In his exposition of Hebrews, John Owen says that Christ is “inwardly moved during our sufferings and trials with a sense and fellow-feeling of them.” What better hope do we have than this? The God of the universe, the creator, upholder, and sustainer of all things, has a heart that is moved in his people’s sufferings! He is with us in our sufferings. We could ask for no better support.

The two main encouragements I would want to give to my students facing the many anxieties of life are to draw near, and to practice the art of lament.  

Draw Near to the Throne of Grace:

It’s easy for us to forget that Jesus was once a teenager. Jesus walked this earth as a full human being. He is not merely a picture or shadow of a person, but a true, flesh and blood human, while at the same time fully God. Not only that, but he is seated at the right hand of the Father right now, as a human being. He fully understands the human condition.

When I am met with a certain trial or pain in life, I know how easily I gravitate toward the people who have been through the same things and can intimately understand what I am going through. We all know how deeply comforting it can feel to talk to someone who just gets it. But the truth is, there is no one who “gets it” better than Jesus. He is the safest refuge for us to run to.

What does this passage in Hebrews say we do with the knowledge that Christ is not unable to sympathize with our weaknesses? The author tells us to “let us then with confidence draw near.” Knowing that Christ understands our pain isn’t just head knowledge that we are meant to soak up and do nothing with. Knowing that Christ understands should move us to run to his very own heart.

Our students are invited to draw near to the throne through Christ – not when their anxieties are over, but in the midst of the worst of them. And as we draw near, we can be honest with Him.

Practice the Art of Lament:

I have always been drawn to the Psalms. There is something so comforting and refreshing about the raw honesty in the language that David and the other psalmists use as they communicate their deepest feelings to God. Just look at Psalm 88 and all of the deep emotions it encompasses. The psalmist uses language like, “my soul is full of troubles” (v. 3), “I am helpless” (v. 15), and “darkness has become my only companion” (v. 18). This type of language is in the Bible as a comfort and reminder to us. We are invited to approach God in this manner: honestly. Reverently, of course, and at the same time, honestly. As Paul David Tripp once said, “The gospel is bloody, brutal, raw, and the blood and guts of that are on every page of Scripture. That is it’s hope.”

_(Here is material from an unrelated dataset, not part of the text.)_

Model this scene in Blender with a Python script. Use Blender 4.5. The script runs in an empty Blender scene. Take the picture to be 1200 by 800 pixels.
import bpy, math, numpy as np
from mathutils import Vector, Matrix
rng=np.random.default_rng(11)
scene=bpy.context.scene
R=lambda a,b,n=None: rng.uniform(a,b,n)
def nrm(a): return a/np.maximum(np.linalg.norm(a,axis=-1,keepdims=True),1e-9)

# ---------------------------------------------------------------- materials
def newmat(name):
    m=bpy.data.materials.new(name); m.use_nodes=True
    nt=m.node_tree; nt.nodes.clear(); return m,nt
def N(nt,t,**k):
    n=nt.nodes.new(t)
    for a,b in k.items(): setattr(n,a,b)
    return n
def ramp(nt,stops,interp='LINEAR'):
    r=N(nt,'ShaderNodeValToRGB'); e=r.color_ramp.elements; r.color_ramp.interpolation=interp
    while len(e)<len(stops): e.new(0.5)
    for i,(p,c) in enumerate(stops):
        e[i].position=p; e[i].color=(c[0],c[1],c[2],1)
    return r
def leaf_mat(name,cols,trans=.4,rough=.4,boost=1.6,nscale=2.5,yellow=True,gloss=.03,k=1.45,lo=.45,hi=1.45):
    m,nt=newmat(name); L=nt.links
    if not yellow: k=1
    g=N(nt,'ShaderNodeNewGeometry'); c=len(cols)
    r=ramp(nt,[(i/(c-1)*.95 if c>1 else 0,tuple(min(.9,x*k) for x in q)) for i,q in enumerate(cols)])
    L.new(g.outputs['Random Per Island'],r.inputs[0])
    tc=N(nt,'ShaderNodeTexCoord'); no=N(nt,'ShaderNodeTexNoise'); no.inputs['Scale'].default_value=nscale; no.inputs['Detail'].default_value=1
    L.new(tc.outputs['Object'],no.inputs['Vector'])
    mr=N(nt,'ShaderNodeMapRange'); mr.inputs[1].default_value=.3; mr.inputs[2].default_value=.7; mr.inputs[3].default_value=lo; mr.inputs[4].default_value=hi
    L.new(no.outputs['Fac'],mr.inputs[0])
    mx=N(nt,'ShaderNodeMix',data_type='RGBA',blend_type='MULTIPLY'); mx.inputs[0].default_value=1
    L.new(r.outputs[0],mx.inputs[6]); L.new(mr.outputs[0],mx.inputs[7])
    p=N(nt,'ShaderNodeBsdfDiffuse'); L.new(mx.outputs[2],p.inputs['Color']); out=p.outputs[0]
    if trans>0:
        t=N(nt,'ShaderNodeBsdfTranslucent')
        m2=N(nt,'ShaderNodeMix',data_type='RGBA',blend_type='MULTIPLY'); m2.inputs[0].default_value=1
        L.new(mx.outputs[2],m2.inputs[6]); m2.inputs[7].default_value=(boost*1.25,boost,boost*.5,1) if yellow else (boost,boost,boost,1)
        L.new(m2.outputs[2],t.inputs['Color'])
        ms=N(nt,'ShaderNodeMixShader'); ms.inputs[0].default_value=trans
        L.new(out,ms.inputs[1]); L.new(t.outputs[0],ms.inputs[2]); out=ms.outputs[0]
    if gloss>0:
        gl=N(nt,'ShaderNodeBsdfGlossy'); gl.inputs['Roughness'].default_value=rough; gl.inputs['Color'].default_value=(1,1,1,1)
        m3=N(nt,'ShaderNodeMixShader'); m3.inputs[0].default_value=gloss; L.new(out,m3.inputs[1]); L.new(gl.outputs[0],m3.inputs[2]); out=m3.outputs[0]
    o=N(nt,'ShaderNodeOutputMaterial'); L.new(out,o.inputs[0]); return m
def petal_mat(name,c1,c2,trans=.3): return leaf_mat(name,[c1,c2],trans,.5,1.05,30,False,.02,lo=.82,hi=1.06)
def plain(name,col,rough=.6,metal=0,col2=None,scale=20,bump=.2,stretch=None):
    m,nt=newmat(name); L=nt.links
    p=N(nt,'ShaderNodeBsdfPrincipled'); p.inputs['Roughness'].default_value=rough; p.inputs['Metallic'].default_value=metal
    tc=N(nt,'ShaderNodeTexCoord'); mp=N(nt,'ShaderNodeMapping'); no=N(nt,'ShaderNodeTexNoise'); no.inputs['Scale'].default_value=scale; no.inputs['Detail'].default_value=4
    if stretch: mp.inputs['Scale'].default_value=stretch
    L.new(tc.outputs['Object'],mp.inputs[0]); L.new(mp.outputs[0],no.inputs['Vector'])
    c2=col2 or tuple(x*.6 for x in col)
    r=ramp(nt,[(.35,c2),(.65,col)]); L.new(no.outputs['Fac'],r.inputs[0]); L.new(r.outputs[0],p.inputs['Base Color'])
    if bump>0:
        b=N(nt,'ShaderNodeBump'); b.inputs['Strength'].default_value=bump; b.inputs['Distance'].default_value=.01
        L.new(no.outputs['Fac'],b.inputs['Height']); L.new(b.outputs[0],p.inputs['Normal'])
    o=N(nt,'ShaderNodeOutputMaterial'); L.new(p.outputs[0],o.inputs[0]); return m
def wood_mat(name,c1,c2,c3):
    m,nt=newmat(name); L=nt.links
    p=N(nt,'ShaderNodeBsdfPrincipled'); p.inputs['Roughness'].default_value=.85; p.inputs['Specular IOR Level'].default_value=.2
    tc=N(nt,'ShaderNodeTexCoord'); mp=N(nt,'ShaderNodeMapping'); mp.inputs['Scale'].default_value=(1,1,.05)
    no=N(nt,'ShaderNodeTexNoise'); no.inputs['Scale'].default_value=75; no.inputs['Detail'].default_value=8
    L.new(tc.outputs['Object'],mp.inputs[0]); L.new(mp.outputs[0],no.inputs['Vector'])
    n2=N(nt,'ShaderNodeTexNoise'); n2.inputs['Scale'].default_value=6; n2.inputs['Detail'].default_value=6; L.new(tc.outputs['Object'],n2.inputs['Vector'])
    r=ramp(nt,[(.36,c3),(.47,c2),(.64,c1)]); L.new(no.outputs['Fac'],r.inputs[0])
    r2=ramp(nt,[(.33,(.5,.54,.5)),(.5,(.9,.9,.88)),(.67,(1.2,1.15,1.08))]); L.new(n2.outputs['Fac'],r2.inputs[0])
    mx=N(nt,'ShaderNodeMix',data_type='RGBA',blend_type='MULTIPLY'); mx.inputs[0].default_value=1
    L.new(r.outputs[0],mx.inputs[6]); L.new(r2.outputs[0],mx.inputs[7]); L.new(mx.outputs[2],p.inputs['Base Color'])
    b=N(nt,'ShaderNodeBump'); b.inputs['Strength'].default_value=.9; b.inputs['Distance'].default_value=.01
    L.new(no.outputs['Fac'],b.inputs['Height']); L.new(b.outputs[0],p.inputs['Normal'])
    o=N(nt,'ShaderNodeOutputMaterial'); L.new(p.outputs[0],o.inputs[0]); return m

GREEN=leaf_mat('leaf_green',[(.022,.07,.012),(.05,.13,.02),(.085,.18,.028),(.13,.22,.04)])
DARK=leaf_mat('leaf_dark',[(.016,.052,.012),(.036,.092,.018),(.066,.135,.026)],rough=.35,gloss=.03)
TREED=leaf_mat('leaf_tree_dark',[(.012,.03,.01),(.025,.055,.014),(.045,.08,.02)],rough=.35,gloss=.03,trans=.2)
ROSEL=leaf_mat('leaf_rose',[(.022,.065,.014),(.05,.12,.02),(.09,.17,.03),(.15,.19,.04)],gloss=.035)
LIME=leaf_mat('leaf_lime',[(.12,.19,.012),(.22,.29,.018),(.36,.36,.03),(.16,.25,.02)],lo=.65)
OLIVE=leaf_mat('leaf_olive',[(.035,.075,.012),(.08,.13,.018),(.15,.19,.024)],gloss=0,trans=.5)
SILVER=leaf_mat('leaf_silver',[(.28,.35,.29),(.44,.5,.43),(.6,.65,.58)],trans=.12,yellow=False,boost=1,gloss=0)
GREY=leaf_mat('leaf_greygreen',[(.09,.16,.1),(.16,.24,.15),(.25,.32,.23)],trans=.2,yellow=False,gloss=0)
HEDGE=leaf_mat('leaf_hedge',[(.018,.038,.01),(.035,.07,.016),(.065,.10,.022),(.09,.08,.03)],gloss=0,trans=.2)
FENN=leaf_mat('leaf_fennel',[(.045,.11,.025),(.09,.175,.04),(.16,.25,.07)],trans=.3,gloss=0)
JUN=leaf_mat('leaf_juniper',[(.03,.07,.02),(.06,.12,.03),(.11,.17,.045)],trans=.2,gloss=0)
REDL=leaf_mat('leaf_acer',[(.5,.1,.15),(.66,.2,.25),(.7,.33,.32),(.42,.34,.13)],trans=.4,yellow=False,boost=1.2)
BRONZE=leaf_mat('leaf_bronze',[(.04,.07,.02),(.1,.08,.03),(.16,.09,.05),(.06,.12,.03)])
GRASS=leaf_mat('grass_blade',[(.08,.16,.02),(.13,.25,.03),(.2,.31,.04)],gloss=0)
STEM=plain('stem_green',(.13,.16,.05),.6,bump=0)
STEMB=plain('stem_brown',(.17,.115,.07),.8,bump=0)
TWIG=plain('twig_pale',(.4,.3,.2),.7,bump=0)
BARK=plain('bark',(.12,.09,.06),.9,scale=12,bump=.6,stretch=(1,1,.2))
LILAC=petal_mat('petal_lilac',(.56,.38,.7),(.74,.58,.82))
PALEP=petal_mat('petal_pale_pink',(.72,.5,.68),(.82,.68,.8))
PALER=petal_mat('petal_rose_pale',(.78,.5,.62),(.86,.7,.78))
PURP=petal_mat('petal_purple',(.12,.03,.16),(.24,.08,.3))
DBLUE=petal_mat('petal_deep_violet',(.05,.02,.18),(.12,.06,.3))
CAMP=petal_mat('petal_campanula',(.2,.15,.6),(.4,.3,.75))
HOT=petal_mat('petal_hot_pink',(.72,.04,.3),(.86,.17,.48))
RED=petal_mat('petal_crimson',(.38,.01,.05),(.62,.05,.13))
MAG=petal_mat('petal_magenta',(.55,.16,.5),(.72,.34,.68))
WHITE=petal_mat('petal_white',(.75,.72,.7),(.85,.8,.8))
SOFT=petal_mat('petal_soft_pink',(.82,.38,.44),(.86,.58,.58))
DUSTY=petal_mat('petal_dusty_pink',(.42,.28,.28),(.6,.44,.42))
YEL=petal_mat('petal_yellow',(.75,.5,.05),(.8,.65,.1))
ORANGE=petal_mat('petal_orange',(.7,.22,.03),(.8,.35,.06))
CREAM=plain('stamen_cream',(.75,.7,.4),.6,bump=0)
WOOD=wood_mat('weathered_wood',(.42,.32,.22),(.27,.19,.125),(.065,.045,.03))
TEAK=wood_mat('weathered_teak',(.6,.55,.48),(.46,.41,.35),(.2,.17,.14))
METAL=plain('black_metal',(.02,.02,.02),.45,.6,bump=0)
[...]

Our students’ hope isn’t found in telling them to just put on a smile and pretend like they don’t feel what they feel. Their hope is found in taking these raw, messy, painful feelings to the only One who can fully understand, fully sympathize, and fully heal them.

After all, we have a God who suffers. Who is safer to take our struggles to than the One who suffered for us? I pray the words of Psalm 42:5-6 over all of our students facing anxieties: “Why are you cast down, O my soul, and why are you in turmoil within me? Hope in God; for I shall again praise him, my salvation and my God.”